Scene script records
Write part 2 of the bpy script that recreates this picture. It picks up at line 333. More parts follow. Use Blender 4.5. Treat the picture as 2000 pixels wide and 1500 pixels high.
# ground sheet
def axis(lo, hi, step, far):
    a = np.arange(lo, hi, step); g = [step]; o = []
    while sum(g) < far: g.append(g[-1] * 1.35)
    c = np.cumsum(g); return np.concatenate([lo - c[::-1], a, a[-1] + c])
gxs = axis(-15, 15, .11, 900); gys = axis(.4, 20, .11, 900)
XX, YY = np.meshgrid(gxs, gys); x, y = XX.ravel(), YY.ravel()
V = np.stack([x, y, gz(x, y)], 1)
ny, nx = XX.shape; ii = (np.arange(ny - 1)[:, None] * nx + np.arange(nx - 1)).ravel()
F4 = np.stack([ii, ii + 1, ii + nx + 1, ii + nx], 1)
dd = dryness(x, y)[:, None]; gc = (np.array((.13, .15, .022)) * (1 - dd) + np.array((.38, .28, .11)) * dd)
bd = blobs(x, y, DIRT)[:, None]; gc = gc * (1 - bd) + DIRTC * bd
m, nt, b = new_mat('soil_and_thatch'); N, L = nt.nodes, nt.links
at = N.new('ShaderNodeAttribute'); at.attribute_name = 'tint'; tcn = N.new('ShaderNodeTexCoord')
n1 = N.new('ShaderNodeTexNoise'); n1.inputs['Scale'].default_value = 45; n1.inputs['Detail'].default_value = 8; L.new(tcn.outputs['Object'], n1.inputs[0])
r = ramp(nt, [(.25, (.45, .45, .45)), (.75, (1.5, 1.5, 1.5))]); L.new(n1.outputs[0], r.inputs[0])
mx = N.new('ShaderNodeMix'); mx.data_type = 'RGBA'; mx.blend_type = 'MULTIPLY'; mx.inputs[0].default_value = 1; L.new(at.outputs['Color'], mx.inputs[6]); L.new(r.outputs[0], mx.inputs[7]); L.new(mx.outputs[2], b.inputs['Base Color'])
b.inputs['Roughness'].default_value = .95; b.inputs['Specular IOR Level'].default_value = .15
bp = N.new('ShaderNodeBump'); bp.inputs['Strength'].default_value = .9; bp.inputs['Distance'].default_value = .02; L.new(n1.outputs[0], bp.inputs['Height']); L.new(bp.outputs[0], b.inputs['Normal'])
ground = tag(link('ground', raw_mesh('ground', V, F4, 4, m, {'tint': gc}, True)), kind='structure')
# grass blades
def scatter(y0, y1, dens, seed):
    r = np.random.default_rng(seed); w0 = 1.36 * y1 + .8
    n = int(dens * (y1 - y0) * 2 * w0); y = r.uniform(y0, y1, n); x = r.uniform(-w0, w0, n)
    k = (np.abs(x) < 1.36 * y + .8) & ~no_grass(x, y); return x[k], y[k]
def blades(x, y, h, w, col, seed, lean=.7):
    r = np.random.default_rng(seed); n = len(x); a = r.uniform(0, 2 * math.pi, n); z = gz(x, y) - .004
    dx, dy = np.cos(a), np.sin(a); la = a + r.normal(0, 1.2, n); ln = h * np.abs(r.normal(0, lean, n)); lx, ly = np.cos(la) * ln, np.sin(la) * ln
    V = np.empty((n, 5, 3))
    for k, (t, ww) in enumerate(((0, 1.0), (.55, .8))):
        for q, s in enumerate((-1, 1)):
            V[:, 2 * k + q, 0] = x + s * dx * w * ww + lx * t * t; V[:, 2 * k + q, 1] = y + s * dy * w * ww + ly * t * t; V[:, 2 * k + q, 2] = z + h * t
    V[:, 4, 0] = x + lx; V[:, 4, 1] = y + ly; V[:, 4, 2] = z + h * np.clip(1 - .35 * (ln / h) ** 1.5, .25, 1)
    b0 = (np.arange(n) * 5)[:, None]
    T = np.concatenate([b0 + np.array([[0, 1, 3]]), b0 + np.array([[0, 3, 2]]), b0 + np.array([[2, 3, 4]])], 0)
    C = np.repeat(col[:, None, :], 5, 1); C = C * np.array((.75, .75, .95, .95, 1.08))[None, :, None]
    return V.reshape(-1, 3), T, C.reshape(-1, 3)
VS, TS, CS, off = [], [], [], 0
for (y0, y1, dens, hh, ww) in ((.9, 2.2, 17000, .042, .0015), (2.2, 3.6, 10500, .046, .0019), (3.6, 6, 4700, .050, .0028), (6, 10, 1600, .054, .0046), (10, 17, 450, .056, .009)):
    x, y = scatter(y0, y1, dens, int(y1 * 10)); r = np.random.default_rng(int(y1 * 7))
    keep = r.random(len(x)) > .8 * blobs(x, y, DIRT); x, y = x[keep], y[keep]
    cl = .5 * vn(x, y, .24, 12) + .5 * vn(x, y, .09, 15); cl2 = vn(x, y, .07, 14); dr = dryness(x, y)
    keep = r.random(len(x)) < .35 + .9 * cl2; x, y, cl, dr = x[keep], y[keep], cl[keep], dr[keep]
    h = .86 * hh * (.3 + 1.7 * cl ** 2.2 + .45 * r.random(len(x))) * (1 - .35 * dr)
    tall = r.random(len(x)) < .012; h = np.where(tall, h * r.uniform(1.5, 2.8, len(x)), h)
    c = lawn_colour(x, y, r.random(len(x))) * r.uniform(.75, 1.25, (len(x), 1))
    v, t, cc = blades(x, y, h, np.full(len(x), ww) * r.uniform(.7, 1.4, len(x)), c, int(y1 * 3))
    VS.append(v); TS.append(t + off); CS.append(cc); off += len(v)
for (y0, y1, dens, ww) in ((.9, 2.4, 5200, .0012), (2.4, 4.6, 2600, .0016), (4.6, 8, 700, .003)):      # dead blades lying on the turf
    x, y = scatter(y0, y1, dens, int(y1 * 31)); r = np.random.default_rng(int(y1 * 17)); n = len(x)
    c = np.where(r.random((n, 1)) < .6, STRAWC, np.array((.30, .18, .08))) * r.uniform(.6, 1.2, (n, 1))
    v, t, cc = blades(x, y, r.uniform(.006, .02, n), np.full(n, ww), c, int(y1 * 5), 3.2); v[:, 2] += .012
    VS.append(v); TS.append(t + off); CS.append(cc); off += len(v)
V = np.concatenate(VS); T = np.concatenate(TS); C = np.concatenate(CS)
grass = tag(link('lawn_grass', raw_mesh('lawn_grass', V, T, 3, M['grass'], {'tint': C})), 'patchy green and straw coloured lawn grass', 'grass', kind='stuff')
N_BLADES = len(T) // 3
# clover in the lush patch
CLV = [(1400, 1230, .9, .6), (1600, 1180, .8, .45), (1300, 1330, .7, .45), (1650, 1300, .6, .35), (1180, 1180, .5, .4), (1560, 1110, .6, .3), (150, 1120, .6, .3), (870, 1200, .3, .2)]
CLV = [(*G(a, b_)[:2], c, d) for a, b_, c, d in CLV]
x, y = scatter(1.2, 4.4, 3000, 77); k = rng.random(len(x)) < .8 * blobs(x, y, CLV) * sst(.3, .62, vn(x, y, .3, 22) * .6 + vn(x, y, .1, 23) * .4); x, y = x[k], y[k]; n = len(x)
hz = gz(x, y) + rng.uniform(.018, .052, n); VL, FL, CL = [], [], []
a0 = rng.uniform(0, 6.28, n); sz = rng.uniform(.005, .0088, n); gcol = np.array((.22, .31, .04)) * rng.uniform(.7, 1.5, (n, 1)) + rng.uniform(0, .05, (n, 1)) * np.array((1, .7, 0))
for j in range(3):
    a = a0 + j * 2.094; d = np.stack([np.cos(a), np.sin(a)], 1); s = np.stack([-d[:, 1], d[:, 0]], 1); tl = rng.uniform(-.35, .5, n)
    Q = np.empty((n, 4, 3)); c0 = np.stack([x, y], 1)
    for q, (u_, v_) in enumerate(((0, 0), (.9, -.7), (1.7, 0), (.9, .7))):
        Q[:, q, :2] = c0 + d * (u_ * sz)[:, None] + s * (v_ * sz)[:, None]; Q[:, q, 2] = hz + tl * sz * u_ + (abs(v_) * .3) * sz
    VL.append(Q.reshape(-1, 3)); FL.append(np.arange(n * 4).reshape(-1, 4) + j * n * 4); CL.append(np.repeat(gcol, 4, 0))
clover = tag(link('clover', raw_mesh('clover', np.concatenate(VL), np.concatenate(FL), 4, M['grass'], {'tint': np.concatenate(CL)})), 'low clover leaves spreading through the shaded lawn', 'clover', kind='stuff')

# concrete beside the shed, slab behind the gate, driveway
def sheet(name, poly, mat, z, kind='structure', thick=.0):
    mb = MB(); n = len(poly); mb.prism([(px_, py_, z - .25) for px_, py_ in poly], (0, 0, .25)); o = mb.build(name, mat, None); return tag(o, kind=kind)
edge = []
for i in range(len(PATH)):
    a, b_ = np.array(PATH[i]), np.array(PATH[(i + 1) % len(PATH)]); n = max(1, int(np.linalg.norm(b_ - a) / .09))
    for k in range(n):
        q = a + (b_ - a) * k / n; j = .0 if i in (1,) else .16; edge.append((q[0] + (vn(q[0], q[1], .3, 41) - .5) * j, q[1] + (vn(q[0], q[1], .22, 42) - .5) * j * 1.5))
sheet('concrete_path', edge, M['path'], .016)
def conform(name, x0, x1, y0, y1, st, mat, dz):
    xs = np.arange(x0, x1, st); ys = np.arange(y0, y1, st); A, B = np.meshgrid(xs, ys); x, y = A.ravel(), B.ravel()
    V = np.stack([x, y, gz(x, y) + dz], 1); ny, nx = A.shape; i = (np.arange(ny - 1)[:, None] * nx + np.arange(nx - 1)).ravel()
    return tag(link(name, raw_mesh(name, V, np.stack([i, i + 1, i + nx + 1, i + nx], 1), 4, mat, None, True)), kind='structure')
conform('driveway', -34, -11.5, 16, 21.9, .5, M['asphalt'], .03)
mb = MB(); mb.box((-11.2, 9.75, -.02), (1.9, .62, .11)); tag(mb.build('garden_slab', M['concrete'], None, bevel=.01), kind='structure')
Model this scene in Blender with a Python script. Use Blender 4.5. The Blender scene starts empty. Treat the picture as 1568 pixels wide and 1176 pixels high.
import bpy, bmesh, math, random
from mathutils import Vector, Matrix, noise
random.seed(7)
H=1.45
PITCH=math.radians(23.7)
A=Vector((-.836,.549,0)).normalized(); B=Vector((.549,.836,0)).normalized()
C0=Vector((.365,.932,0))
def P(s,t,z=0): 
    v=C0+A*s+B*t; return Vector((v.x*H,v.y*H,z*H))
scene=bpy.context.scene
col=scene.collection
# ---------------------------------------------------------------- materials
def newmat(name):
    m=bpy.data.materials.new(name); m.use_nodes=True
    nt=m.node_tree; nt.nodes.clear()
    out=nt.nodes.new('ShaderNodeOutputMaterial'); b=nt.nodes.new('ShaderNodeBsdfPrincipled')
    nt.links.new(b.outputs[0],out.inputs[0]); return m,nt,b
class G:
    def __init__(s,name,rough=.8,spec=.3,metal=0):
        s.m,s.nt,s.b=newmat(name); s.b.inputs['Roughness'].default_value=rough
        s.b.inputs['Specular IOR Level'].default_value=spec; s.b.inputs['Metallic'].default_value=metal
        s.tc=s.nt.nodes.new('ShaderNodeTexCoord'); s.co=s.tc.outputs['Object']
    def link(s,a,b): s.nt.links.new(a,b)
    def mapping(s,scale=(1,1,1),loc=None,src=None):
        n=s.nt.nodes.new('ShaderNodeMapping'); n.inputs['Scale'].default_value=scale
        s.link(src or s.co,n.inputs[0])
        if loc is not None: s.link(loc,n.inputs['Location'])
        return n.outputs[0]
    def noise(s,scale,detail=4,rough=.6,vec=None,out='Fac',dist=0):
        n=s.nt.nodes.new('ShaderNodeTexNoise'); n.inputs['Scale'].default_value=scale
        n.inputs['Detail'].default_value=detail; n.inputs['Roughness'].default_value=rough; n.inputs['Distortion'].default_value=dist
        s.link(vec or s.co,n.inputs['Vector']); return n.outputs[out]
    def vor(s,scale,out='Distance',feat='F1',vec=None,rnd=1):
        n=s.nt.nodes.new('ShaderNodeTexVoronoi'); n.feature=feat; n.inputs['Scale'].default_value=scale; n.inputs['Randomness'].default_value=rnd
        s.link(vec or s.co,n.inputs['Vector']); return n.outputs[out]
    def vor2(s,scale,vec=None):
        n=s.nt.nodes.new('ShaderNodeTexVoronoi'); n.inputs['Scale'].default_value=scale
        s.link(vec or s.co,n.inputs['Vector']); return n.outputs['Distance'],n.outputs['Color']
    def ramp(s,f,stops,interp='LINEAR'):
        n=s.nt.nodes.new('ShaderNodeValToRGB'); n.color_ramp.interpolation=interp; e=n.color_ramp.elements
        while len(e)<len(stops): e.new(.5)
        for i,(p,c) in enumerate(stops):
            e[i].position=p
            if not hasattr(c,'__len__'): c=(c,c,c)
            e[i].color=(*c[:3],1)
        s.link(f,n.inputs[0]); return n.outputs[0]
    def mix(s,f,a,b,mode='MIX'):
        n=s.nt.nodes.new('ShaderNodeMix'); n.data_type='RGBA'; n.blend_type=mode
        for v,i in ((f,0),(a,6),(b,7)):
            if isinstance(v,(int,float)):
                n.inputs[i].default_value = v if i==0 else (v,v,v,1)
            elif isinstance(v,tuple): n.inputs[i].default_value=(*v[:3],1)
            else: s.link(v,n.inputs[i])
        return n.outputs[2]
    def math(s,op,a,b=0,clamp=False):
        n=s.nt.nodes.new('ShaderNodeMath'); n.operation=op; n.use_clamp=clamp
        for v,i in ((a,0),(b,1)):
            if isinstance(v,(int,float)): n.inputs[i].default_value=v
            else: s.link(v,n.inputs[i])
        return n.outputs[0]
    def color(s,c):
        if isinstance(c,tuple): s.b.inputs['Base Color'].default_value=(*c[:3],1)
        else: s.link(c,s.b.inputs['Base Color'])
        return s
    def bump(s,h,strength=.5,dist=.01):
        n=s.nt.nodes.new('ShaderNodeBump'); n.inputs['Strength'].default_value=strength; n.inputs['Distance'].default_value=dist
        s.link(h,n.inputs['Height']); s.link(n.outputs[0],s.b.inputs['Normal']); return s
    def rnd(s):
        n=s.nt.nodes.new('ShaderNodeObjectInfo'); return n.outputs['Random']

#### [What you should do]
Reply with nothing but the number of lines in the data above that contain "Treat".

#### [Exercise response]
2